▸ WHAT TO PRODUCE:
Search the listing below for "picture". Copy each matching line.

▸ RECORD EXTRACTS:
** START **

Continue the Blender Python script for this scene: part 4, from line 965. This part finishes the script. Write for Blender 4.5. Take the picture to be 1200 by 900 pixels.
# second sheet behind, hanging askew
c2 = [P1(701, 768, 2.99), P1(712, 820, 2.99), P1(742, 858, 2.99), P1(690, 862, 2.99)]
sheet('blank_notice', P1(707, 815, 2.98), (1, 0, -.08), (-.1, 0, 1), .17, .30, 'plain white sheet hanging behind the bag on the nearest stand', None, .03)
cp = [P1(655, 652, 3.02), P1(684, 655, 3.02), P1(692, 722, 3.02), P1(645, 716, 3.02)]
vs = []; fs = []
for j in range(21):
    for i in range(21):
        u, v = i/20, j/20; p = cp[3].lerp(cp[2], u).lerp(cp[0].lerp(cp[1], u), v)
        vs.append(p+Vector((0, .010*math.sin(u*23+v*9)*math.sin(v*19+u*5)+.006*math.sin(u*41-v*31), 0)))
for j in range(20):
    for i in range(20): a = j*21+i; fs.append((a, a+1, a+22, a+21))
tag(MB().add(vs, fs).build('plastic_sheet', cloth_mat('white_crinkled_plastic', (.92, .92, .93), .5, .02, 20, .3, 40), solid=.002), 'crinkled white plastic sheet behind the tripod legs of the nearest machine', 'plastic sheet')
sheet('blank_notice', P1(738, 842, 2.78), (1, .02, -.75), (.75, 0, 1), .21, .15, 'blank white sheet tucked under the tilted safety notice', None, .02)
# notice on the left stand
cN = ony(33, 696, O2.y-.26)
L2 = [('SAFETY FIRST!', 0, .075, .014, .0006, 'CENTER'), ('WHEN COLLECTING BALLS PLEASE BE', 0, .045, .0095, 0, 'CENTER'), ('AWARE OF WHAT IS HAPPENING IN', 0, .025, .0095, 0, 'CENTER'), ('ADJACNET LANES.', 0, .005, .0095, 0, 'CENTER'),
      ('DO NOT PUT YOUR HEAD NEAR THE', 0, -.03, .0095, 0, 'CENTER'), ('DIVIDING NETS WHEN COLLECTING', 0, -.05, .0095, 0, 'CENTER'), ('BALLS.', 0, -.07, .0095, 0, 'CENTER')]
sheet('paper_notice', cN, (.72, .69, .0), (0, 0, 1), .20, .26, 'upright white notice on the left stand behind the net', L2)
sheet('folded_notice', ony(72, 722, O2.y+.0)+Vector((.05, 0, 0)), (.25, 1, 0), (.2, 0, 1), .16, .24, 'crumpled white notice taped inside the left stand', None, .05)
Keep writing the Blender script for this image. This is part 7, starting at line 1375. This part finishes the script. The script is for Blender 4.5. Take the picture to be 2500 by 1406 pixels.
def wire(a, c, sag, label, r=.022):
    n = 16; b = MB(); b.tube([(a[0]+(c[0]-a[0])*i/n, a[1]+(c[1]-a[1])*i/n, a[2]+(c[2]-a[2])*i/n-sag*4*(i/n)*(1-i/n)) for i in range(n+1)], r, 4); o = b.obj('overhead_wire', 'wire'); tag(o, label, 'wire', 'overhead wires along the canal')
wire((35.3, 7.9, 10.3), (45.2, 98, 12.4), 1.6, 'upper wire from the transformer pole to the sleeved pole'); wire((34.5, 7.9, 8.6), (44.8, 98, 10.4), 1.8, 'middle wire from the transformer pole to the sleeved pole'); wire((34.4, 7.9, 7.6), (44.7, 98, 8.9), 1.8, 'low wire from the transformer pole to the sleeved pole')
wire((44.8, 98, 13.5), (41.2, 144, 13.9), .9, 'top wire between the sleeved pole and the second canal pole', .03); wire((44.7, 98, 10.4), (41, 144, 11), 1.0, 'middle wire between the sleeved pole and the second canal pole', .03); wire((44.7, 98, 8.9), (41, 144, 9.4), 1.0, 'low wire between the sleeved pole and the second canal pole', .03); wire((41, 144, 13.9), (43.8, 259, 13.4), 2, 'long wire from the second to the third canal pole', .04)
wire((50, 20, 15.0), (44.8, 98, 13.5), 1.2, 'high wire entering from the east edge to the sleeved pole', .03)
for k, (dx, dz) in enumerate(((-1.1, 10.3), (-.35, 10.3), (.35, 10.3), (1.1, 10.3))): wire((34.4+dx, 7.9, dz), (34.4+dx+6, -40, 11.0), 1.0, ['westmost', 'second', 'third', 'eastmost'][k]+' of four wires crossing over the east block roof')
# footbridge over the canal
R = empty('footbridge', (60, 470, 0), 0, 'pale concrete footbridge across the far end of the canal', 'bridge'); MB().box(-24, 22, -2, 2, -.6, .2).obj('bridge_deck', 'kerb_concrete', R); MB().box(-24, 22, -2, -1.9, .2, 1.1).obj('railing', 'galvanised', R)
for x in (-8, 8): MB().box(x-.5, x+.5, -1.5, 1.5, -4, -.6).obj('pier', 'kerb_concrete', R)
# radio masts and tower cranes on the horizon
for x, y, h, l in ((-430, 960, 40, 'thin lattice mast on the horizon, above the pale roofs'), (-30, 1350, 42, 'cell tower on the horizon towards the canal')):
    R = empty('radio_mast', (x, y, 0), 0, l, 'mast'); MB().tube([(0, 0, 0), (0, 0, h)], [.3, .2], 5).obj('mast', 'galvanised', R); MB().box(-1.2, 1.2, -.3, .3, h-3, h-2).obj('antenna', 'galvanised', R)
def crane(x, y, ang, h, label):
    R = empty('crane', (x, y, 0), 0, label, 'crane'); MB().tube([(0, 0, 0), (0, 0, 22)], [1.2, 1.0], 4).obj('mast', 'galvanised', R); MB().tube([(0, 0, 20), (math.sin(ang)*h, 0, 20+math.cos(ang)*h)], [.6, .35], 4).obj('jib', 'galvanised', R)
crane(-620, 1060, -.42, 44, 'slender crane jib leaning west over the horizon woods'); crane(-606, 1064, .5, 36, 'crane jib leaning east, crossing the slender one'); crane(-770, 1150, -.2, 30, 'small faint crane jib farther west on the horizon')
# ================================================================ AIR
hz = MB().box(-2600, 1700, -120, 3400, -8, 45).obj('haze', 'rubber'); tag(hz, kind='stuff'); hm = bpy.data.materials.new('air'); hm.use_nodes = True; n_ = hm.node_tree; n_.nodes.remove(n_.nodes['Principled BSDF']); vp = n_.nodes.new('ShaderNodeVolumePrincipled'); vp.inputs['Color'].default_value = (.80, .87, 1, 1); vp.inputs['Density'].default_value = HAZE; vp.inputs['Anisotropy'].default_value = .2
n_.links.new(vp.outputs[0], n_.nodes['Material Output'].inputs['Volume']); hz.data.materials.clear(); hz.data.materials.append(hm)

** END **

▸ PROBLEM SOLUTION:
Continue the Blender Python script for this scene: part 4, from line 965. This part finishes the script. Write for Blender 4.5. Take the picture to be 1200 by 900 pixels.
Keep writing the Blender script for this image. This is part 7, starting at line 1375. This part finishes the script. The script is for Blender 4.5. Take the picture to be 2500 by 1406 pixels.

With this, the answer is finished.